Ekstraklasa: Zagłębie Lubin - Widzew Łódź. Zabójcza końcówka gospodarzy

W drugim sobotnim spotkaniu 12. kolejki T-Mobile Ekstraklasy Zagłębie Lubin wygrało na własnym stadionie z zespołem Widzewa Łódź 3:1 (0:0).

2013-10-19, 19:50

Ekstraklasa: Zagłębie Lubin - Widzew Łódź. Zabójcza końcówka gospodarzy

Posłuchaj

Adrian Błąd (Zagłębie Lubin) po meczu z Widzewem Łódź (IAR)
+
Dodaj do playlisty

Przed sobotnim pojedynkiem Zagłębie i Widzew zajmowały odpowiednio 15. i 14. miejsce w tabeli, co sprawiało, że mecz był bardzo ważny dla obu ekip.

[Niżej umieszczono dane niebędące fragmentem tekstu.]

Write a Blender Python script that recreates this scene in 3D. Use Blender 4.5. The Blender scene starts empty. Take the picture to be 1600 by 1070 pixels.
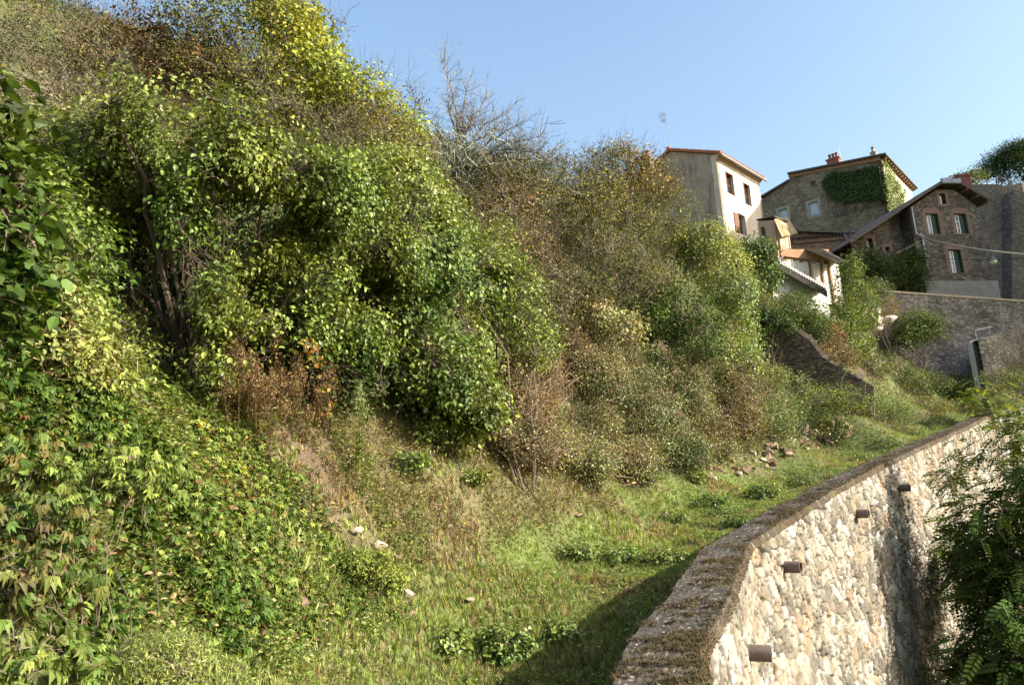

Być może świadomość wagi starcia spowodowała, że piłkarze przez pierwszy kwadrans myśleli jedynie o obronie i na boisku nic ciekawego się nie działo. Zawodnicy grali tak ostrożnie, że nie tylko nie było sytuacji podbramkowych, ale nawet fauli i stałych fragmentów gry.
Pierwsze zaatakowało Zagłębie. W 16. minucie najaktywniejszy na boisku David Abwo uciekł skrzydłem Marcinowi Kaczmarkowi i sprytnie dograł przed pole karne do Arkadiusza Piecha, ale ten spudłował.
Kilka chwil później gospodarze mieli jeszcze lepszą okazję. Ponownie rywalom uciekł Abwo i dośrodkował, lecz Michal Papadopulos nie zdołał wślizgiem wepchnąć piłki do bramki. Czeski napastnik mógł się zrehabilitować sześć minut później. Po świetnym podaniu Piecha znalazł się sam przed Maciejem Mielcarzem, uderzył technicznie, ale obok bramki.
Na tym emocje w pierwszej połowie się zakończyły. Widzew bronił się praktycznie całym zespołem na własnej połowie i w ogóle nie zagrażał bramce gospodarzy. Zagłębiu było trudno przebić się przez zagęszczoną obronę i z boiska wiało nudą.
W drugiej połowie Widzew zaczął grać odważniej i Zagłębie miało więcej miejsca w ataku, lecz nie przełożyło się to na liczbę sytuacji podbramkowych. Pierwszą groźną ciekawą akcję kibice zobaczyli dopiero w 61. minucie - Piech uprzedził obrońców Widzewa, ale z kilku metrów przestrzelił.
Cztery minuty później goście przeprowadzili jedną z nielicznych groźnych akcji. Mariusz Rybicki przedarł się lewym skrzydłem i dośrodkował w pole karne. Piłka trafiła do niepilnowanego Eduardsa Visnakovsa, który nie miał problemu z trafieniem do siatki z kilku metrów.
Gospodarze rzucili się do ataków i w 75. minucie mogło być 1:1. Robert Jeż znalazł się w dogodnej sytuacji, uderzył mocno i niecelnie. Minęły dwie minuty i lubinianie w końcu dopięli swego. Adrian Błąd zbiegł ze skrzydła do środka pola i uderzył w długi róg. Piłka odbiła się od słupka i wpadła do siatki.
Zagłębie nie zadowoliło się remisem i atakowało dalej. Dobrze zorganizowany do tego momentu Widzew zupełnie się pogubił. Efektem był drugi gol dla gospodarzy. Po rzucie wolnym w polu karnym mocno się zakotłowało. Najwięcej szczęścia miał Dorde Cotra, który z bliska wepchnął piłkę do bramki.
Łodzianie rzucili wszystkie siły do ataku, ale zamiast doprowadzić do remisu stracili trzeciego gola. Piech przejął piłkę po złym wybiciu Macieja Mielcarza i zagrał do wybiegającego na wolne pole Błąda, a ten ustalił wynik spotkania.
Wygrana pozwoliła Zagłębiu uciec ze strefy spadkowej, w której znalazł się Widzew.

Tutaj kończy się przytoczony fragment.